Para muchos adultos la adolescencia es sinónimo de problemas, descontrol, peleas sin sentido y dolores afectivos, entre otros, sin embargo se nos olvida también que esta es una etapa de descubrimiento personal, desarrollo de afectos, formación de amistades y cuestionamientos sobre el sentido de vida que nos recuerda la necesidad de estar reinventándonos para darle un rumbo a nuestras vidas.
Los padres de adolescentes y adultos jóvenes llegan a consulta psicológica en actitud defensiva, derrotados o cansados, queriendo que sus muchachos vuelvan a ser lo que ya no son:
¡Los niños o niñas de antes!…,
como si querer retenerlos en esa etapa fuera la solución; para los papás podría ser su descanso, sin embargo para los jóvenes sería la oportunidad segura de fracasar siendo niños o niñas eternamente, con las consecuencias relacionales, afectivas y sociales que de esto se derivaría.
El adolescente nos muestra un mundo interior que se está transformando y en el cual es necesario el acompañamiento de adultos maduros, afectuosos y exigentes, para que esa nueva identidad se construya acompañada de experiencias, recursos y guías ante las situaciones nuevas que van a comenzar a ocurrir. Ahora, en el papel y desde el discurso muchos padres saben esto, pero en su cotidianidad muchas veces gana la fatiga, el desazón o la confusión en el trato hacia un hijo o hija que antes se conocía y que ahora es casi un extraño por sus ideas, reacciones, gustos y ni que decir de su forma de vestir y actuar.
Ante esta situación, la postura de desorientación de los padres es inadecuada, ya que el adolescente a pesar de su ingente rebeldía, lo que nos muestra con su comportamiento es una necesidad de comprender todo lo que sucede consigo mismo y si ante ese estado encuentra críticas, temores en sus padres o en los adultos que lo orientan, no le queda más camino que actuar por su cuenta, con las consecuencias que de esto se derivaría: problemas afectivos, relacionales, crisis de identidad, desorientación sexual, entre otros.
Es acá en donde los adultos necesitamos volver a recordar lo que queríamos de jóvenes, los sueños e ideales que fabricábamos, las confusiones, pero también las alegrías que obteníamos cuando, a pesar de las dificultades, descubríamos que no estábamos solos, sumado a un deseo de vivir siendo auténticos, irradiando en cada centímetro del ser la energía de la vida.
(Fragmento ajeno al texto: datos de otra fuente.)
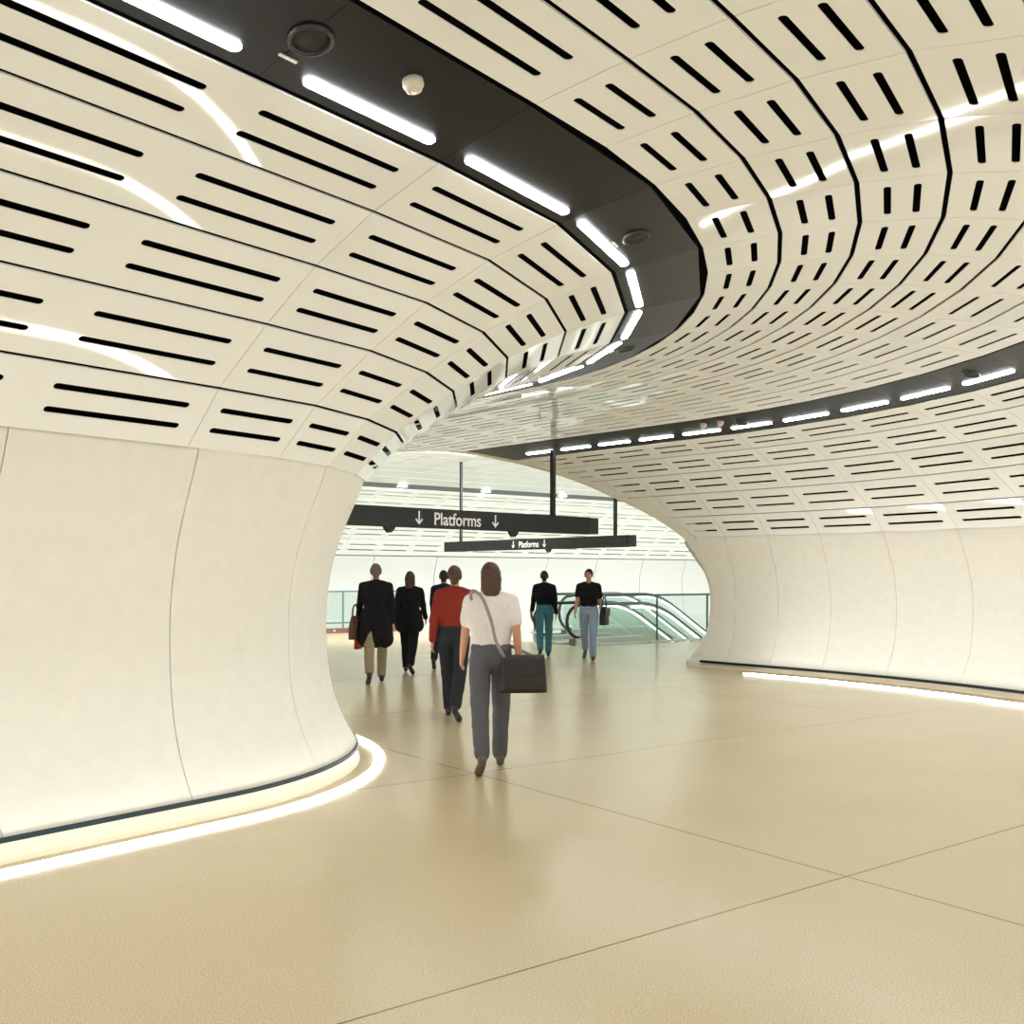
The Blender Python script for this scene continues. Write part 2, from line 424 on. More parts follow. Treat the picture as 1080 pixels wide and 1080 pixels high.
for sv, lab in ((41.2, 'small pinkish detector on the right strip, nearer the archway'), (39.3, 'small pinkish detector on the right strip, farther from the archway')):
    c, n, d = strip_point(S2A, S2B, .27, *at_u(OUT_J, sv))
    t = empty('ceiling_detector', c); tag(t, lab, 'detector', 'small detectors on the right strip')
    m = MB(); m.lathe(z0, [(.001, .01), (.048, .01), (.048, -.025), (.042, -.03), (.001, -.03)], n, 24); m.build('detector_base', M['pinkish'], t)
    m = MB(); m.lathe(z0, [(.038, -.028), (.03, -.055), (.018, -.066), (.001, -.068)], n, 24); m.build('sensor_cap', M['pinkish'], t)

# ------------------------------------------------------------------ concourse beyond the arch
E1, N1 = Vector((.8, .6, 0)), Vector((-.6, .8, 0))
def Q(e, D, z=0): return E1*e+N1*D+Vector((0, 0, z))
DW = 32.7
mb = MB()
fl = [Q(-30, -12), Q(30, -12), Q(30, 16.9), Q(14.6, 16.9), Q(14.6, 24.5), Q(-30, 24.5)]
mb.add(fl, [tuple(range(len(fl)))])
for a, b in ((2, 3), (3, 4), (4, 5)):
    mb.quad(fl[a], fl[b], fl[b]-Vector((0, 0, .5)), fl[a]-Vector((0, 0, .5)))
tag(mb.build('floor', M['floor']), kind='structure')
mb = MB(); mb.quad(Q(-30, 10, -5), Q(60, 10, -5), Q(60, 34, -5), Q(-30, 34, -5))
tag(mb.build('floor.001', M['lowfloor']), kind='structure')
FR = [(0, 2.23), (.55, 2.78), (1.15, 3.28), (1.75, 3.72), (2.38, 4.10), (3.0, 4.40)]
FR2 = [(3.55, 4.52), (4.25, 4.66), (5.0, 4.77), (5.8, 4.85), (6.6, 4.90), (7.4, 4.92), (8.3, 4.91), (9.3, 4.86)]
mb = MB()
joints = [-6+1.35*k for k in range(0, 48)]
wp = [(0, 2.2), (-.12, 1.9), (-.25, 1.5), (-.28, 1.0), (-.22, .4), (-.1, -.1), (.0, -.4), (.0, -5)]
for j0, j1 in zip(joints[:-1:2], joints[2::2]):
    mb.grid([[Q(j0+.012, DW-o, z), Q(j1-.012, DW-o, z)] for o, z in wp], True)
    mb.grid([[Q(j0+.012, DW-o+s, z) for o, z in wp] for s in (0, .05)], False)
tag(mb.build('wall_back', M['farwall'], weld=False), kind='structure')
mb = MB()
mb.grid([[Q(-8, DW-o+.1, z+.15), Q(62, DW-o+.1, z+.15)] for o, z in [(-.6, -5), (-.6, 2.25), (0.02, 2.25)]+FR+FR2+[(12, 4.75), (15.2, 4.5), (19, 4.3), (24, 4.2)]], False)
c2 = mb.build('ceiling.001', M['farvoid']); tag(c2, kind='structure')
for rails, sh in ((FR, 0), (FR2, .4)):
    for a, b in zip(rails[:-1], rails[1:]):
        mb = MB()
        for j0, j1 in zip(joints[:-1], joints[1:]):
            if j0 < 3 or j1 > 48: continue
            panel(mb, (Q(j0, DW-a[0], a[1]), Q(j1, DW-a[0], a[1]), Q(j1, DW-b[0], b[1]), Q(j0, DW-b[0], b[1])), .80, .008, .03, seg=3, sw=.055, depth=.03)
        mb.build('panel_row', M['far'], c2, weld=False)
mb = MB()
mb.grid([[Q(-6, DW-o, z), Q(58, DW-o, z)] for o, z in ((3.0, 4.47), (3.02, 4.43), (3.53, 4.53), (3.55, 4.57))], False)
tag(mb.build('trim_6', M['farstrip']), kind='structure')
def far_e(x, o, z):  # where along the strip a downlight sits
    return x
for k, e in enumerate((17.5, 20.9, 24.4, 28.0, 14.0, 31.6)):
    c = Q(e, DW-3.27, 4.455)
    t = empty('downlight', c)
    tag(t, ['oval white downlight in the far grey strip, just above the left end of front sign', 'oval white downlight in the far grey strip, above the front sign lettering',
            'oval white downlight in the far grey strip, right of the sign post', 'white downlight in the far grey strip, hidden towards the right wall',
            'white downlight in the far grey strip, hidden behind the left pier', 'white downlight farthest right in the far grey strip'][k], 'light', 'downlights of the far strip')
    m = MB(); m.lathe(z0, [(.001, -.012), (.15, -.012), (.16, 0)], (0, -.19, .98), 28); m.build('lens', M['down'], t)
    m = MB(); m.lathe(z0, [(.16, .01), (.16, -.025), (.20, -.02), (.20, .02)], (0, -.19, .98), 28); m.build('bezel', M['steel'], t)

# glass balustrades
def balustrade(label, e0, e1, D, post_es, base_m, base_h, rail2=None, top=1.10):
    root = empty('glass_balustrade', Q((e0+e1)/2, D)); L0 = root.location.copy()
    tag(root, label, 'balustrade')
    def part(mbx, name, m): return mbx.build(name, m, root, loc=L0) if False else finish(mbx, name, m)
    def finish(mbx, name, m):
        mbx.v = [tuple(Vector(v)-L0) for v in mbx.v]; return mbx.build(name, m, root)
    es = [e0]+list(post_es)+[e1]
    for a, b in zip(es[:-1], es[1:]):
        m = MB(); m.box((Q(a, D, (top+.02)/2)+Q(b, D, (top+.02)/2))/2, E1*((b-a)/2-.012), N1*.008, Vector((0, 0, (top-.06)/2))); finish(m, 'glass_pane', M['glass'])
    for e in post_es:
        m = MB(); m.box(Q(e, D-.015, top/2), E1*.022, N1*.012, Vector((0, 0, top/2))); finish(m, 'post', M['bluerail'])
        m = MB(); m.lathe(Q(e-.28, D-.06, base_h*.5), [(.001, -.02), (.03, -.02), (.03, .02)], N1, 14); finish(m, 'fixing', M['steel'])
    m = MB(); m.box((Q(e0, D, top)+Q(e1, D, top))/2, E1*(e1-e0)/2, N1*.025, Vector((0, 0, .022))); finish(m, 'top_rail', M['bluerail'])
    m = MB(); m.box((Q(e0, D, base_h/2)+Q(e1, D, base_h/2))/2, E1*(e1-e0)/2, N1*.05, Vector((0, 0, base_h/2))); finish(m, 'base', base_m)
    if rail2:
        m = MB(); m.box((Q(e0, D, rail2)+Q(e1, D, rail2))/2, E1*(e1-e0)/2, N1*.02, Vector((0, 0, .02))); finish(m, 'lower_rail', M['bluerail'])
    return root
balustrade('glass balustrade on a brown base at the far left beyond the pier', 4.0, 14.5, 24.4, [7.2, 9.95, 12.7], M['brown'], .13, .27)
balustrade('green glass balustrade along the escalator well at the far right', 15.2, 28.0, 17.05, [17.0, 18.7, 20.6, 22.8, 25.2], M['steel'], .04)

def escalator(label, D0, D1, e_top, e_bend, hh, length=9.0):
    root = empty('escalator', Q(e_top, (D0+D1)/2)); L0 = root.location.copy(); tag(root, label, 'escalator', 'escalators going down to the platforms')
    def fin(m, name, mt):
        m.v = [tuple(Vector(v)-L0) for v in m.v]; return m.build(name, mt, root)
    sl = math.tan(rad(30))
    def zf(e):   # walking line: flat, then 30 degrees down, with a soft bend
        x = e-e_bend
        if x < -.6: return 0
        if x < .6: return -sl*(x+.6)**2/2.4
        return -sl*x
    es = [e_top+i*.2 for i in range(int(length/.2))]
    for D in (D0, D1):
        m = MB()
        arc = [Q(e_top+.25-.42*math.sin(math.pi*t/8), D, hh/2+.05-(hh/2-.05)*math.cos(math.pi*t/8)) for t in range(0, 8)]
        m.tube(arc+[Q(e, D, zf(e)+hh) for e in es if e > e_top+.25], .04, 10); fin(m, 'handrail', M['rubber'])
        m = MB(); top = [Q(e, D, zf(e)+hh-.06) for e in es]; bot = [Q(e, D, zf(e)+.12) for e in es]
        m.grid([[p+N1*.006 for p in top], [p+N1*.006 for p in bot]], False); m.grid([[p-N1*.006 for p in top], [p-N1*.006 for p in bot]], False); fin(m, 'glass_side', M['glass'])
        m = MB(); m.tube([Q(e, D-.045, zf(e)+hh-.085) for e in es if e > e_bend-1.0], .028, 8); fin(m, 'handrail_light', M['floor_led_far'])
        m = MB(); m.grid([[Q(e, D-.12, zf(e)+.10) for e in es], [Q(e, D+.12, zf(e)+.10) for e in es], [Q(e, D+.12, zf(e)-.35) for e in es]], False)
        m.grid([[Q(e, D-.12, zf(e)+.10) for e in es], [Q(e, D-.12, zf(e)-.35) for e in es]], False); fin(m, 'skirt', M['steel'])
    m = MB(); e = e_bend-.4
    while e < e_top+length-.6:
        zt = zf(e+.2); m.box((Q(e+.2, D0, zt-.1)+Q(e+.2, D1, zt-.1))/2, E1*.2, N1*((D1-D0)/2-.13), Vector((0, 0, .1))); e += .4
    fin(m, 'steps', M['step'])
    m = MB(); m.box((Q((e_top-.3+e_bend-.4)/2, D0, -.01)+Q((e_top-.3+e_bend-.4)/2, D1, -.01))/2, E1*((e_bend-.1-e_top)/2), N1*((D1-D0)/2-.13), Vector((0, 0, .02))); fin(m, 'landing_plate', M['steel'])
    return root
M['floor_led_far'] = mat('lit_handrail_edge', (.9, .9, .9), .4, emit=(.95, 1, .98), estr=2.2)
escalator('nearer escalator going down at the far right with lit handrail edge', 17.95, 19.15, 15.2, 17.9, .88)
escalator('farther escalator going down behind the nearer one at far right', 20.9, 22.1, 17.4, 20.9, 1.02)

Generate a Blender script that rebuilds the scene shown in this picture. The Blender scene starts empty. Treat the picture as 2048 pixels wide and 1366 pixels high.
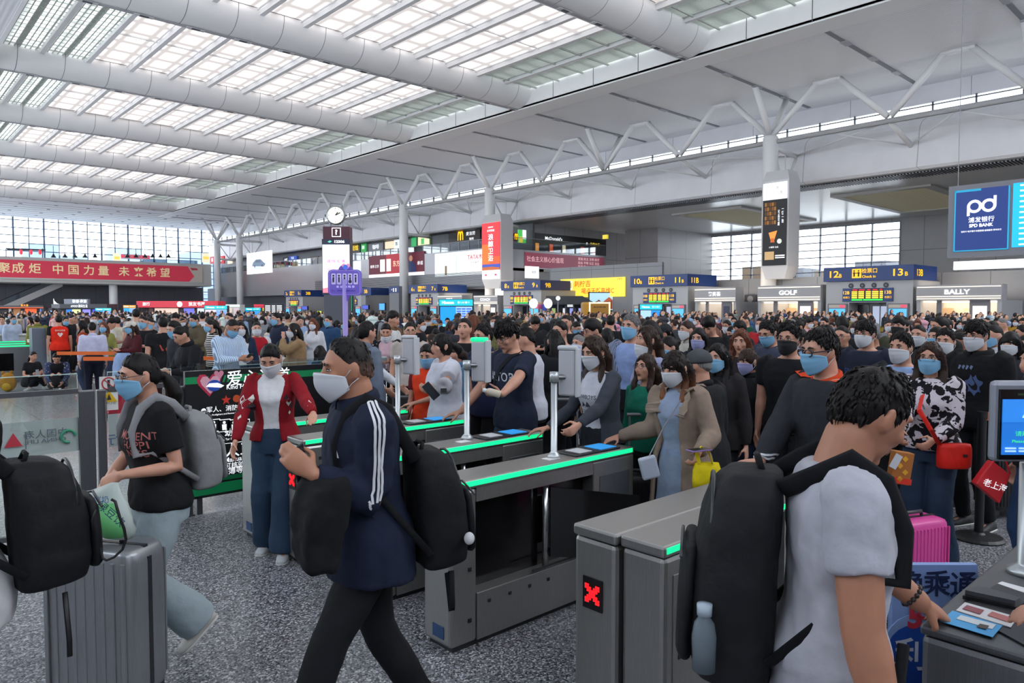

Ante ese panorama, reconozcamos como adultos que muchas veces nuestras actitudes de rechazo o molestia ante los comportamientos juveniles lo que están reflejando es nuestro miedo por reencontrar ese ser que dejamos hace unos años y que también merece ser escuchado, orientado y no juzgado.
Démonos la oportunidad de ponernos en el lugar del adolescente, de darle oportunidades al tiempo que les mostramos límites, creemos experiencias con ellos y sobre todo, demos la oportunidad de escucharlos y hablar con ellos, no de ellos.
Tengamos presente que vinimos al mundo a aprender, por eso cada experiencia del joven, orientada por las personas en las que más confía, así haya sido dolorosa, molesta o incómoda, se vuelve en un nuevo aprendizaje que lo conducirá a la madurez, por tanto, nuestro papel como adultos no puede ser sermonear o criticar, sino guiar dentro del marco de los valores y la ética qué queremos enseñarles, para que sean ellos los que extraigan de la experiencia el aprendizaje y por ende, desarrollen criterios que guiarán su comportamiento en adelante.